L’article L. 7 du code électoral disposait : « Ne doivent pas être inscrites sur la liste électorale, pendant un délai de cinq ans à compter de la date à laquelle la condamnation est devenue définitive, les personnes condamnées pour l’une des infractions prévues par les articles 432-10 à 432-16, 433-1, 433-2, 433 3 et 433-4 du code pénal ou pour le délit de recel de l’une de ces infractions, défini par les articles 321 1 et 321-2 du code pénal. »
Les délits ou familles de délits visés ici sont les suivants : la concussion, la corruption passive et le trafic d’influence, la prise illégale d’intérêt, l’octroi d’un avantage injustifié (ou délit de favoritisme), le détournement et la soustraction de biens, la corruption active et enfin les menaces et actes d’intimidation.
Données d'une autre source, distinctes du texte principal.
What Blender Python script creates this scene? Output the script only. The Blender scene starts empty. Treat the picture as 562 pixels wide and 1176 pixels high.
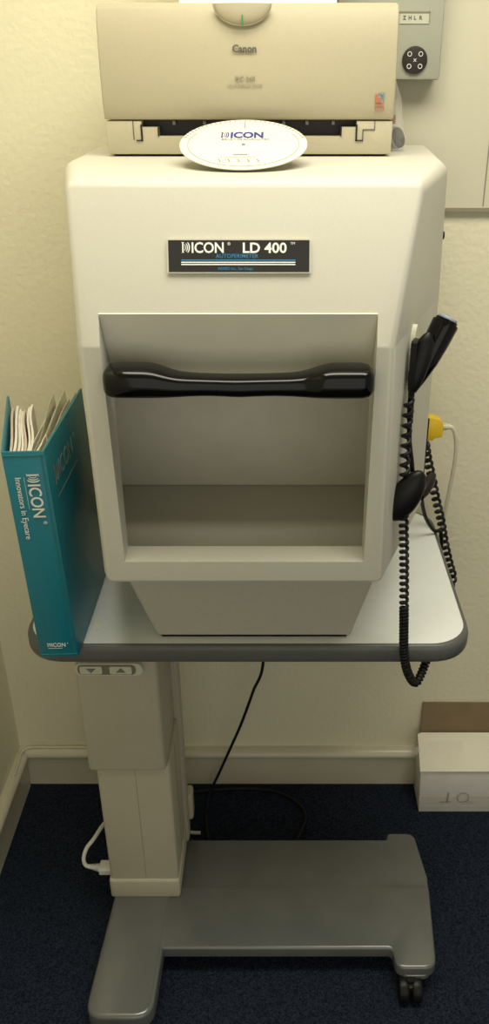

Toute personne condamnée pénalement pour l’une de ces infractions ou pour le recel de ces infractions se voyait automatiquement déchu de ses droits civiques pendant cinq ans une fois ces peines revêtues de l’autorité définitive de la chose jugée.
Saisi d’une question prioritaire de constitutionnalité, en application de l’article 61-1 de la Constitution et de la loi organique n°2009-1523 du 10 décembre 2009, le Conseil constitutionnel a été amené à se prononcer sur la conformité de cette interdiction à la Constitution.
Les requérants arguaient de ce que ces dispositions portaient atteinte aux principes de la nécessité et de l’individualisation des peines garantis par l’article 8 de la Déclaration des droits de l’homme et du citoyen de 1789 qui énonce : « La loi ne doit établir que des peines strictement et évidemment nécessaires, et nul ne peut être puni qu’en vertu d’une loi établie et promulguée antérieurement au délit, et légalement appliquée. »
Dans une décision n°2010-6/7 QPC du 11 juin 2010, le Conseil constitutionnel a estimé que le principe d’individualisation des peines qui découle de cet article implique que la peine emportant l’interdiction d’être inscrit sur une liste électorale et l’incapacité d’exercer une fonction publique élective qui en résulte ne puisse être appliquée que si le juge l’a expressément prononcée, en tenant compte des circonstances propres à chaque espèce. Dès lors, l’interdiction d’inscription sur la liste électorale imposée par l’article L. 7 du code électoral, qui visait notamment à réprimer plus sévèrement certains faits lorsqu’ils sont commis par des personnes dépositaires de l’autorité publique, privait le juge pénal du pouvoir de la prononcer expressément ou d’en faire varier la durée. Elle devait donc être déclarée contraire à la Constitution.
Cette décision s’inscrit dans la logique d’interdiction des « peines-plancher » déjà posée par une précédente décision (n° 2007-554 DC du 9 août 2007, Loi renforçant la lutte contre la récidive des majeurs et des mineurs). Par ce type de dispositions, le législateur entend se substituer au juge pénal au mépris d’un principe fondemental du droit pénal : l’efficacité des peines, c’est à dire l’adaptation de la peine à la personnalité du prévenu. Cette appréciation doit relever de la responsabilité du seul juge.
Le code électoral regorge de perles de ce genre, de dissymétries entre élections de natures différentes, d’inégalités de recours entre candidats, d’incomplétudes manifestes. La question prioritaire de constitutionnalité semble donc avoir de beaux jours devant elle dans cette matière. Reste à savoir si les protestataires souhaiteront en soulever, cela pouvant se faire au détriment d’une solution rapide à leur litige.